Perché partire addirittura da Obama e da questo nuovo cinema storico per arrivare ad Atlanta, che di politico e storico e razziale sembrerebbe, ad un sguardo superficiale, avere ben poco? Perché è proprio nella scena più pop della cultura americana di oggi, quella musicale di Beyonce o Kayne West, quella seriale di Atlanta, che molti artisti afroamericani si stanno ritagliando con maggior impatto un importante spazio di autorappresentazione, un palco dal quale riflettere sulla propria “blackness” e allo stesso tempo denunciare le recenti recrudescenze razziali. Atlanta, creata scritta prodotta e interpretata dal giovane Donald Glover, è l’esempio perfetto di questa (auspicabile) tendenza: una serie che parte sfruttando il minimo appiglio di una canonica struttura comedy per poi esplodere in episodi di puro situazionismo paradossale, apparentemente improvvisati e sconnessi tra loro ma di fatto abilissimi nel raccogliere al loro interno spunti di riflessione riguardo l’attualità della comunità afroamericana.

Quando si parla di autorappresentazione black non si può che parlare di musica, e se si parla di rap oggi si deve per forza passare per la città di Atlanta, la cui scena vive dalla metà degli anni Novanta una vera esplosione. Lontano dai sound di New York e Los Angeles, Atlanta è diventata in tempi recenti un laboratorio musicale estremamente vivo, a cui Glover si avvicina forte della sua esperienza come Childish Gambino, dj e rapper con tre dischi in studio all’attivo e numerosi mixtape alle spalle. Glover del resto è una delle personalità più interessanti, variegate e lanciate nella scena pop americana: mancato il ruolo come nuovo Spiderman si è consolato con quello giovanile di Lando Calrissian, mentre in curriculum ha una lunga esperienza televisiva tra scrittura e recitazione, SNL e Community.

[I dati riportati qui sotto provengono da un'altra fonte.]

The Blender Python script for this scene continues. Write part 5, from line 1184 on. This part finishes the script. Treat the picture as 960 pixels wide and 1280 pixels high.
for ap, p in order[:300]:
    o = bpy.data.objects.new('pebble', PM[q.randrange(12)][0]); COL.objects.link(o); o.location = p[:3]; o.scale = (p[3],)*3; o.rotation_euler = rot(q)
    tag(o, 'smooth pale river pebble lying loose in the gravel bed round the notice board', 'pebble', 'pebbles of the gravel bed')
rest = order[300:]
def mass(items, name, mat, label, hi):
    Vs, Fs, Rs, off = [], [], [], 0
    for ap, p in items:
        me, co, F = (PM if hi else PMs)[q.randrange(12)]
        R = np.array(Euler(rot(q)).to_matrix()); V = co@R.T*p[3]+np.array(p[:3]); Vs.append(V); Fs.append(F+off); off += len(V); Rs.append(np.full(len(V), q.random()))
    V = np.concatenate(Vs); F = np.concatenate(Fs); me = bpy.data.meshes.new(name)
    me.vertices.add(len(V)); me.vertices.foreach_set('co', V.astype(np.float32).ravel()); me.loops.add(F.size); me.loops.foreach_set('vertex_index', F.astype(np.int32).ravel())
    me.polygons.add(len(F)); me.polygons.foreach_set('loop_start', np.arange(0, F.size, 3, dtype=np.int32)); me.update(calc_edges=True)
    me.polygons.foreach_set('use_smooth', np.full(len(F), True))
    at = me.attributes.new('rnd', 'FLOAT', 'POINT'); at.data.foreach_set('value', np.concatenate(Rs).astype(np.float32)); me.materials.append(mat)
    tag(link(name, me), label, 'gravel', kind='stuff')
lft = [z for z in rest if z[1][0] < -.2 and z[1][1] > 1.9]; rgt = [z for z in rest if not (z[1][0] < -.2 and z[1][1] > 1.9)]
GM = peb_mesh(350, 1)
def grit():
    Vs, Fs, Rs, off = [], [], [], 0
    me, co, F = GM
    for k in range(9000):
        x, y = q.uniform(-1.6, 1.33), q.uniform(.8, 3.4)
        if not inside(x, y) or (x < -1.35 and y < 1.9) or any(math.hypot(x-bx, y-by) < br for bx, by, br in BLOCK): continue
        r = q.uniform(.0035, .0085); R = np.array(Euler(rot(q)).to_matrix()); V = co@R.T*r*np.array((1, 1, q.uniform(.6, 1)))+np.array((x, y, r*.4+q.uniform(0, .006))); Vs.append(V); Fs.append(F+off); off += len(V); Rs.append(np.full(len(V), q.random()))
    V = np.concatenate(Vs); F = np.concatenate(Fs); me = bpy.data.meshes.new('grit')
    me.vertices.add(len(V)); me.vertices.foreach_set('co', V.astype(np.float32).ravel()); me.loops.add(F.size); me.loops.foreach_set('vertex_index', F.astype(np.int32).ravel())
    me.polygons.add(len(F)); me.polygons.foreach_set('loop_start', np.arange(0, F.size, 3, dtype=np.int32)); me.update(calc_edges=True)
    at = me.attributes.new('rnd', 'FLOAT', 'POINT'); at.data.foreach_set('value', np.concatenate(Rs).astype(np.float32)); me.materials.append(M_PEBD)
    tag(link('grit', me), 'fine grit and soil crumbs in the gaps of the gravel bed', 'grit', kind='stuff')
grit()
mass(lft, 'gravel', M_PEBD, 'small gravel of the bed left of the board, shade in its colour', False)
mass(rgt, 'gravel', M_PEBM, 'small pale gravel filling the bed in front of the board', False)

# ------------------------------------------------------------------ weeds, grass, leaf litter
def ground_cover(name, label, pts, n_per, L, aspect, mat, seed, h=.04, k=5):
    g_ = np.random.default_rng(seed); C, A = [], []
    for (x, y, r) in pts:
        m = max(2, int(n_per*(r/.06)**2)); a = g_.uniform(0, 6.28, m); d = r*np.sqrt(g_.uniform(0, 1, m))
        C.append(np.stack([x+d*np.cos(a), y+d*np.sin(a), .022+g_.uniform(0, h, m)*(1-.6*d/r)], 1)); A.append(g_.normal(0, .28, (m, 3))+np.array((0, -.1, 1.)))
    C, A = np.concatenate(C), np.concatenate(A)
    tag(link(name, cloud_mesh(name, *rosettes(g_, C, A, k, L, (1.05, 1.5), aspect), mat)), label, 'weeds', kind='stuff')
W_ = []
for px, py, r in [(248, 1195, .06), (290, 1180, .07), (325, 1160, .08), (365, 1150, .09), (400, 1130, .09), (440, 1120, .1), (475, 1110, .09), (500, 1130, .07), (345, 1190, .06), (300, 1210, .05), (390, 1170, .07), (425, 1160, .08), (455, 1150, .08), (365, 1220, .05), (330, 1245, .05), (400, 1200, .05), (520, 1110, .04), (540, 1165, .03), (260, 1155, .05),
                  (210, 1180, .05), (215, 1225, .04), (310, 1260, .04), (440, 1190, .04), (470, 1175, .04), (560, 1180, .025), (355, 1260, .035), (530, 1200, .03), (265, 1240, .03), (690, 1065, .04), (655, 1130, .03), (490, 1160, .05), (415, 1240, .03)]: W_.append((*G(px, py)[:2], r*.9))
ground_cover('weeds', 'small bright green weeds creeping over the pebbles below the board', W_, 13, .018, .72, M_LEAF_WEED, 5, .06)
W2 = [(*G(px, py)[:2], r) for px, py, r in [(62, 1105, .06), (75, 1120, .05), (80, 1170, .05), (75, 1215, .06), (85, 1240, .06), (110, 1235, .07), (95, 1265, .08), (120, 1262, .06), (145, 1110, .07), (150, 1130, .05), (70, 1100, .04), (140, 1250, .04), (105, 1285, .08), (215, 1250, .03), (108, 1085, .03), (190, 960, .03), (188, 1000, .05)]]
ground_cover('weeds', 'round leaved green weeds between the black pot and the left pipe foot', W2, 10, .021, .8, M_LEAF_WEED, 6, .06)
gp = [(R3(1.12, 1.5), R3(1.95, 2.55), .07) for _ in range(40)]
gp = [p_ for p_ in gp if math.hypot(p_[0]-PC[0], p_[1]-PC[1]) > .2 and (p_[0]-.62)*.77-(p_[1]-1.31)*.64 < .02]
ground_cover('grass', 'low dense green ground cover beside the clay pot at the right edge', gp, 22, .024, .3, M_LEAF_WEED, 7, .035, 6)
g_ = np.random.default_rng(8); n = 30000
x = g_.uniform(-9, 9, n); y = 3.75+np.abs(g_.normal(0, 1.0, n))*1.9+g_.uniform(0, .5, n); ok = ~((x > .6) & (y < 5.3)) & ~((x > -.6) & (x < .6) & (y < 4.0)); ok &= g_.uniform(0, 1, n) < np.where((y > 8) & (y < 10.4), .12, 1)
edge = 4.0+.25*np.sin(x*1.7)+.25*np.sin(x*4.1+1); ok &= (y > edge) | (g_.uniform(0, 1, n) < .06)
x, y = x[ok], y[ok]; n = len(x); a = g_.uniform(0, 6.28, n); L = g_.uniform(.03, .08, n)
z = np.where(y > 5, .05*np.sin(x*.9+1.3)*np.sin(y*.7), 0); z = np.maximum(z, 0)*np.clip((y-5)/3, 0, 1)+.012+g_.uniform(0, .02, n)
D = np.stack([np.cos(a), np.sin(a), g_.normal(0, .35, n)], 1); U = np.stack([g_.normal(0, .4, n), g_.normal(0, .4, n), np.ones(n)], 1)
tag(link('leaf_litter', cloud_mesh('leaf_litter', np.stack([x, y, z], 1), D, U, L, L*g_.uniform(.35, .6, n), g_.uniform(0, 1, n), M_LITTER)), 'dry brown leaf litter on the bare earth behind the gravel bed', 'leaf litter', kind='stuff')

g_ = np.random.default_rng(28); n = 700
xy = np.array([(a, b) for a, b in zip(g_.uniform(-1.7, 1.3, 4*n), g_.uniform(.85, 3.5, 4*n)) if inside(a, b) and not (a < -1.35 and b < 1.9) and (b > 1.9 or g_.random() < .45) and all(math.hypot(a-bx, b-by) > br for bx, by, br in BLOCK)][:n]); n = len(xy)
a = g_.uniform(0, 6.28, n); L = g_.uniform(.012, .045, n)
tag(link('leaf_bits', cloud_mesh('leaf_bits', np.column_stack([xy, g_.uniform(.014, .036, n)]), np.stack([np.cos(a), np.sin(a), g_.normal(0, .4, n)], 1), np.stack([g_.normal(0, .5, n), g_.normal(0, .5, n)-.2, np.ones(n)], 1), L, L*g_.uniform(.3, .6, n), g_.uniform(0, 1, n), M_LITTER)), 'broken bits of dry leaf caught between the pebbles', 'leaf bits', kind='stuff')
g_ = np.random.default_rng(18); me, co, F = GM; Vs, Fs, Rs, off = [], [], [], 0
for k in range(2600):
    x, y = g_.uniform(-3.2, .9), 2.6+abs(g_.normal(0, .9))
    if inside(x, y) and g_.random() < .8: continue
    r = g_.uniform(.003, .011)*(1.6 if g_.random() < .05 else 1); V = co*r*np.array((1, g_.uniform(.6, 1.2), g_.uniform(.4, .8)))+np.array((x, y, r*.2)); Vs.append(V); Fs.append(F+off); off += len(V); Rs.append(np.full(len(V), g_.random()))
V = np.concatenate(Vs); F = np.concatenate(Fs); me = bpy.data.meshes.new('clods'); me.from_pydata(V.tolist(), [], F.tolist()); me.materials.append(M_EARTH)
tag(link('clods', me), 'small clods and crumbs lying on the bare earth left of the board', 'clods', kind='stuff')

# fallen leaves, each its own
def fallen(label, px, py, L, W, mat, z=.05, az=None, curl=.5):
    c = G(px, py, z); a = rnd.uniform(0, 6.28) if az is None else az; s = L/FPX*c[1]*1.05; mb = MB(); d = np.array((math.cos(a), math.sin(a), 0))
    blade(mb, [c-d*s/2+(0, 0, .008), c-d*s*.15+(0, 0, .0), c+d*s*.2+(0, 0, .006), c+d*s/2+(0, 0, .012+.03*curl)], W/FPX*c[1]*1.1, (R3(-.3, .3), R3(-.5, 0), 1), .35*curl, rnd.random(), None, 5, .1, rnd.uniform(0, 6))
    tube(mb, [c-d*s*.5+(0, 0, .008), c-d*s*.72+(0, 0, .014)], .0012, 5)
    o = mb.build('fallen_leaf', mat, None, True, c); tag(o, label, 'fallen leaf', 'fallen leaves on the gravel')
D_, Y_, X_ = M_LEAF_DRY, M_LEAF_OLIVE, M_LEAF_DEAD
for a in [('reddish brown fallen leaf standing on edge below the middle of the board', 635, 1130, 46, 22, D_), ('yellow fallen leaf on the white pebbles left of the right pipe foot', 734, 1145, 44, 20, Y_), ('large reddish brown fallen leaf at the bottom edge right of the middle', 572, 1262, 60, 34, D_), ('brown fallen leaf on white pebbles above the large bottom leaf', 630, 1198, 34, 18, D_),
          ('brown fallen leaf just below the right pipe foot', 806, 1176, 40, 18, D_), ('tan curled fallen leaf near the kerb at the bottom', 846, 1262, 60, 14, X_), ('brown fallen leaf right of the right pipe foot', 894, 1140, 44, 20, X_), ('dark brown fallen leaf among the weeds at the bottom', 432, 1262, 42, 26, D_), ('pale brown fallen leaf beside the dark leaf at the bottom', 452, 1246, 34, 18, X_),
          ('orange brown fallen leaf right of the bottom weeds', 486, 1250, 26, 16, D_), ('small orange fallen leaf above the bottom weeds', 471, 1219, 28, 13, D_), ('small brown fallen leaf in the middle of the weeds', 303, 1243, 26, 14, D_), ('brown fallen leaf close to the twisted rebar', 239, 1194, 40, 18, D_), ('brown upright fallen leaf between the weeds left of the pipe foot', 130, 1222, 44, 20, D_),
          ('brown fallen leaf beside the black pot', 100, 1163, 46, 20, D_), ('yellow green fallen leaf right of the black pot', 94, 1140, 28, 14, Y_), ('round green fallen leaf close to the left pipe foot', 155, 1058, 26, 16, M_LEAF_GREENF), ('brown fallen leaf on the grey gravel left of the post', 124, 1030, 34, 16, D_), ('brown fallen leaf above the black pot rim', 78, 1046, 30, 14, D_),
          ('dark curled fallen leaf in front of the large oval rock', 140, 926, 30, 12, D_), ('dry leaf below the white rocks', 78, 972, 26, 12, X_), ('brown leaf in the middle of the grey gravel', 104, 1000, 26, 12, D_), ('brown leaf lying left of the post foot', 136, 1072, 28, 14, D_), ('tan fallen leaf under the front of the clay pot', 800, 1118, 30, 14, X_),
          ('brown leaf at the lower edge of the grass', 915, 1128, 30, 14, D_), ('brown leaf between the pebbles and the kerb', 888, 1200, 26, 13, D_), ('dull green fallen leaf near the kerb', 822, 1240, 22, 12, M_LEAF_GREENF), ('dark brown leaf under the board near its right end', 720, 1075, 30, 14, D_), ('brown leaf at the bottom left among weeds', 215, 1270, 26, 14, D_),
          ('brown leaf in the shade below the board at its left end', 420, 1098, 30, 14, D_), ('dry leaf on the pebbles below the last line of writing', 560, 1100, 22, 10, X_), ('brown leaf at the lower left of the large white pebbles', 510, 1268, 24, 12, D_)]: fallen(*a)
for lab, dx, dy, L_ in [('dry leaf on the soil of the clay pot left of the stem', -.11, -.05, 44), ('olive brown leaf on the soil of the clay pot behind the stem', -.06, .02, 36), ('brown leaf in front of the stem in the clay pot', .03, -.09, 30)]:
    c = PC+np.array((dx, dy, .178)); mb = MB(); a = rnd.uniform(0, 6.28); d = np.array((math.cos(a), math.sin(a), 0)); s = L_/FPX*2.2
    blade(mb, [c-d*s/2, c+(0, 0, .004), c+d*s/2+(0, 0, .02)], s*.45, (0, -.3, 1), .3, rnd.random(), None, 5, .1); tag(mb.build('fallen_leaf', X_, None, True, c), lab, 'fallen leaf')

Tutto questo si traduce in Atlanta in forme inaspettate e libere, elaborazioni comiche spesso al confine col dramma portate avanti senza una scrittura forte che inquadri il tutto. Anche la scena di Atlanta, che innesca il racconto e l’identità dello show, non guadagna mai una sua ricostruzione sociale elaborata, la città e la sua musica vengono frammentate in piccoli quadretti paradossali, sketch televisivi estesi per tutto l’episodio e sviluppati all’interno con una cura e consapevolezza che nulla ha di veramente improvvisato. Atlanta sembra leggera come l’aria, una materia dalla forma volubile e di sostanza inconsistente, quando a ben guardare il suo peso specifico è notevole, e passa tanto per l’innovazione strutturale dello show quanto per il modo indiretto e fuori dai canoni con cui tratta temi fondamentali come la povertà, il ruolo del rap per i ceti disagiati, la brutalità poliziesca e le più generali implicazioni razziali che riguardano i media. Perché la grande sfida per l’autorappresentazione sta nel modo in cui si gestisce il racconto di sé e della propria immagine, in relazione agli strati di stereotipi, scorciatoie e gabbie iconografiche che narrazioni eterodirette hanno calato dall’esterno, immagini e luoghi comuni che poi si ripetono per le strade e confondono i confini tra ciò che si è e ciò che si è diventati. Atlanta, in dieci episodi di crescente sperimentazione televisiva, interagisce con queste immagini, le esalta e disinnesca dall’interno, portando avanti una sua personalissima battaglia di rappresentazione.